20110717 Reuters CAIRO (Reuters) - Holding a portrait of a young man, Hamed Fikri's eyes welled with tears as he listened to a speaker in Cairo's Tahrir Square demand justice for those killed in the uprising that ousted President Hosni Mubarak in February.
"I came here to get some solace," said the 58-year-old Fikri, a local government employee whose 34-year-old son, Ahmed, was shot dead by police on the first day of the uprising on January 25 while returning home from work.
His son left behind two young daughters, whom Fikri must now find a way to support.
"We have filed documents (for compensation), and they have yet to give us a reply," he said on Friday.
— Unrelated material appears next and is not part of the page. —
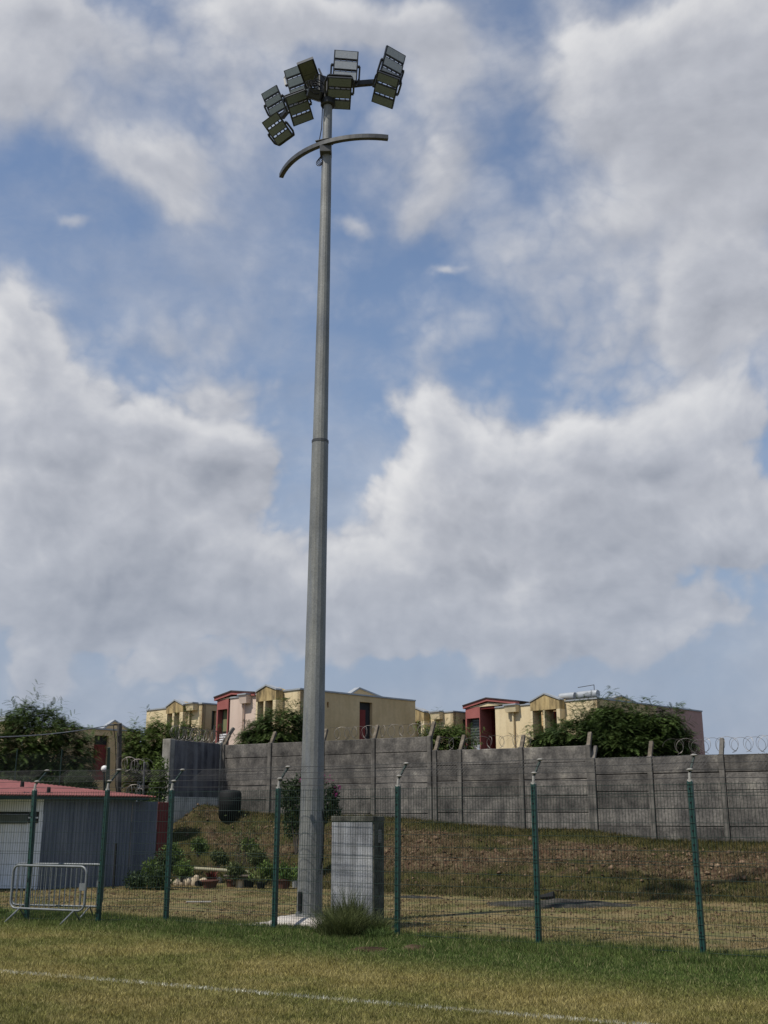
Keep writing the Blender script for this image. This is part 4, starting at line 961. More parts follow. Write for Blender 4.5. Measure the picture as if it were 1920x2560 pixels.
# tall stalky weeds on bank
wd1 = thing('tall_weed', 'thin leafless weed stalks on the dry bank between shed and mast', 'plant', tuple(W(612, 2150, 32)))
sm = MB()
for q in range(14):
    a = W(612 + rnd.uniform(-30, 30), 2165 + rnd.uniform(-20, 12), 31.8); b_ = a + Vector((rnd.uniform(-.25, .25), rnd.uniform(-.2, .2), rnd.uniform(.5, 1.3)))
    sm.tube([a, a.lerp(b_, .5) + Vector((rnd.uniform(-.06, .06), 0, 0)), b_], [.010, .008, .004], 4, caps=False)
sm.build('stalks', M['bark'], wd1)
leaf_cloud('leaves', np.array([np.array(W(612 + rnd.gauss(0, 22), 2105 + rnd.gauss(0, 28), 31.7 + rnd.uniform(-.2, .2))) for q in range(350)]), .07, M['drytuft'], wd1)
# red plant
tuft('red_plant', 'small red leaved plant in front of the lying pipe', G(527, 2212, .05), 90, .55, .12, M['redleaf'], cat='plant', wd_=.05, lean=.5)
# stones
def rock(P0, r_, lab):
    bm = bmesh.new(); bmesh.ops.create_icosphere(bm, subdivisions=2, radius=1)
    sd = rnd.uniform(0, 99); sx, sy, sz = rnd.uniform(.75, 1.05), rnd.uniform(.7, 1), rnd.uniform(1.0, 1.35)
    for v in bm.verts:
        f = 1 + .22 * mn.noise(v.co * 1.6 + Vector((sd, 0, 0))); v.co = Vector((v.co.x * sx * r_ * f, v.co.y * sy * r_ * f, v.co.z * sz * r_ * f))
    me = bpy.data.meshes.new('edging_stone'); bm.to_mesh(me); bm.free(); me.materials.append(M['rock']); me.polygons.foreach_set('use_smooth', [True] * len(me.polygons))
    o = bpy.data.objects.new('edging_stone', me); C.objects.link(o); o.location = P0 + Za * r_ * .6; tag(o, lab, 'stone', 'pale stones edging the flower bed'); return o
rk = [(424, .10, 'leftmost pale stone of the flower bed edging'), (444, .13, 'second pale stone from the left in the bed edging'), (457, .13, 'third upright pale stone of the bed edging'), (470, .14, 'fourth upright pale stone of the bed edging'),
      (488, .16, 'largest rounded stone of the bed edging, left of the dark opening'), (508, .14, 'stone just left of the dark clay bowl'), (536, .13, 'tan stone behind the dark clay bowl'), (548, .10, 'rightmost small stone of the bed edging')]
for x, r_, lab in rk: rock(G(x, 2214 if x < 530 else 2208), r_, lab)
o = MB().tube([G(493, 2216) + Za * .07, G(493, 2216) + Za * .07 + Vector((.06, .3, 0))], .085, 12).build('clay_pipe', M['black'], None); tag(o, 'short dark hollow pipe lying among the edging stones', 'pipe')
def pot(x, y, r_, h_, mat, lab, plant=None):
    P0 = G(x, y); t = thing('flower_pot', lab, 'flower pot', tuple(P0), 'flower pots at the foot of the bank')
    MB().tube([P0, P0 + Za * h_ * .85], [r_ * .7, r_ * .95], 14).build('pot_body', M[mat], t, smooth=False)
    MB().tube([P0 + Za * h_ * .852, P0 + Za * h_], [r_ * 1.07, r_ * 1.07], 14).build('rim', M[mat], t)
    if plant:
        pp = []
        for q in range(160): pp.append(np.array(P0 + Za * (h_ + abs(rnd.gauss(0, .13)) + .02) + Vector((rnd.gauss(0, r_ * .8), rnd.gauss(0, r_ * .8), 0))))
        stuff(leaf_cloud('plant', np.array(pp), .10, M[plant], t, .35))
for a in [(524, 2221, .24, .22, 'terra', 'wide dark clay bowl among the edging stones', None), (578, 2217, .17, .20, 'terra', 'reddish clay pot left of the pale terracotta one', 'leaf2'), (600, 2219, .15, .24, 'rock', 'pale terracotta pot with a light rim', 'drytuft'),
          (622, 2219, .17, .20, 'black', 'dark plastic pot right of the pale pot', 'leaf2'), (652, 2222, .14, .18, 'black', 'small dark pot just left of the green fence post', 'drytuft'), (708, 2222, .22, .26, 'terra', 'wide red pot beside the foot of the mast', 'leaf4'), (738, 2219, .11, .26, 'cope', 'small pale bucket pot touching the mast outline', 'leaf4')]:
    pot(*a)
pa, pb = W(478, 2171, 31.0), W(622, 2181, 30.6)
o = MB().tube([pa, pa.lerp(pb, .5) + Za * .01, pb], .05, 10).build('plastic_pipe', M['pvc'], None); tag(o, 'long pale yellowish plastic pipe lying across the foot of the bank', 'pipe')
pa, pb = W(560, 2190, 30.5), W(625, 2190, 30.3)
o = MB().tube([pa, pb], .035, 8).build('timber_pole', M['bark'], None); tag(o, 'short brown pole lying below the plastic pipe', 'pole')
a, b_ = G(466, 2258), G(528, 2258)
o = MB().rod(a + Za * .03, b_ + Za * .03, .06, .03).build('white_board', M['insul'], None, bevel=.008); tag(o, 'narrow white board lying on the dry grass', 'board')
a, b_ = G(560, 2318, .0), G(690, 2308, 0)
o = MB().fr((a + b_) / 2, (b_ - a).normalized(), Vector((0, 1, 0)), Za, (-.5, .45), (-.02, .35), (-.04, .012)).build('concrete_slab', M['chalk'], None, bevel=.01); tag(o, 'flat pale concrete slab in the grass just left of the mast footing', 'slab')
# low dark grey patches with burnt log
def patch(name, P0, rx, ry, hh, mat, seed, ang=-.15):
    n1, n2 = 48, 10; vs = [P0 + Za * hh]; fs = []
    for j in range(1, n2 + 1):
        for i in range(n1):
            an = 2 * math.pi * i / n1; rr = j / n2
            ed_ = 1 + .28 * mn.noise(Vector((math.cos(an) * 1.7 + seed, math.sin(an) * 1.7, 0)))
            x_, y_ = math.cos(an) * rx * rr * ed_, math.sin(an) * ry * rr * ed_
            z_ = hh * (1 - rr ** 2) * (1 + .8 * mn.noise(Vector((x_ * 2, y_ * 2, seed)))) if j < n2 else -.02
            vs.append(P0 + Vector((x_ * math.cos(ang) - y_ * math.sin(ang), x_ * math.sin(ang) + y_ * math.cos(ang), max(z_, .006) if j < n2 else z_)))
    fs = [(0, 1 + i, 1 + (i + 1) % n1) for i in range(n1)]
    for j in range(n2 - 1):
        for i in range(n1): a = 1 + j * n1 + i; b_ = 1 + j * n1 + (i + 1) % n1; fs.append((a, a + n1, b_ + n1, b_))
    return MB().add(vs, fs).build(name, mat, None, smooth=True)
o = patch('dark_patch', G(1385, 2262), 1.9, 1.0, .10, M['dkpatch'], 3.3); tag(o, 'low dark grey mound on the dry yard', 'ash heap')
o = patch('dark_patch', G(1045, 2244), .62, .3, .04, M['dkpatch'], 8.1); tag(o, 'small thin dark patch near the foot of the bank', 'ash heap')
a, b_ = G(1352, 2251), G(1386, 2252)
o = MB().tube([a + Za * .07, a.lerp(b_, .45) + Za * .09, b_ + Za * .11], [.05, .07, .11], 8).build('burnt_log', M['black'], None); tag(o, 'charred log lying behind the big dark patch', 'log')
o = patch('soil_patch', G(1038, 2372), .24, .32, .055, M['clod'], 1.2, 0); tag(o, 'small bare mound of brown soil in front of the fence', 'soil')
o = patch('soil_patch', G(925, 2375), .30, .30, .045, M['clod'], 5.2, 0); tag(o, 'thin bare soil patch left of the fence post by the cabinet', 'soil')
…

While demands for political change are the main force driving thousands of Egyptians to Tahrir Square, the quest for better living better conditions, including jobs and housing, also weighs on people's minds.
"The people are crushed. They have suffered injustice under Mubarak for 30 years, and the uprising has not yet brought people justice," said Zakariya Eid, 55, a retired army officer.
"There are people who earn as little (a month) as 200 Egyptian pounds," he added, only to be interrupted by another person who said he was actually making 120 pounds.
The interim government of Prime Minister Essam Sharaf says it recognises all the grievances of the Egyptian people but insists it needs time to fix things.
But many Egyptians say they cannot wait.
Ahmed Abdel-Fattah Abdel-Tawab, 45, travelled 150 km (93 miles) from his hometown, Al Fashen, in central Egypt, to Cairo to join demonstrators demanding "real change."
"We have seen no benefits from the revolution," Abdel-Tawab said. "The military council has done nothing to show they are serious about improving our lives," he said, pulling out two government letters, one from before Mubarak was forced to step down on February 11 and one after his departure.
"They sent me an employment letter, and it turned out to be a farce, like the one I received before under Mubarak," he said.
"Nothing has changed. Things are the same as they were under Mubarak," he added.
HOUSING
Mostafa Mansour Mahmoud, a 33-year-old day labourer who had been camping for more than a month outside the state television station on the Nile, said he joined the protesters at Tahrir Square to press the government for housing for those in need.
He said his family, like thousands of poor Egyptians, had been renting houses under a new law that gave landlords the right to evict tenants when contracts expired.
"The landlord did throw me and my family out. We staged a sit-in outside Sharaf's office, who arranged a temporary accommodation for us at a camp while authorities looked into our application for public housing," he said.
He said that social workers who had studied his case, decided he was not eligible for public housing because they found his wife and daughter staying at his parents' two-bed flat in Cairo.
"I had signed a pledge saying that I will go to jail if I was found to be lying. That flat belongs to my father, and now we are crowded into two small rooms."
"All I want is four walls and a roof for me and my family," he said.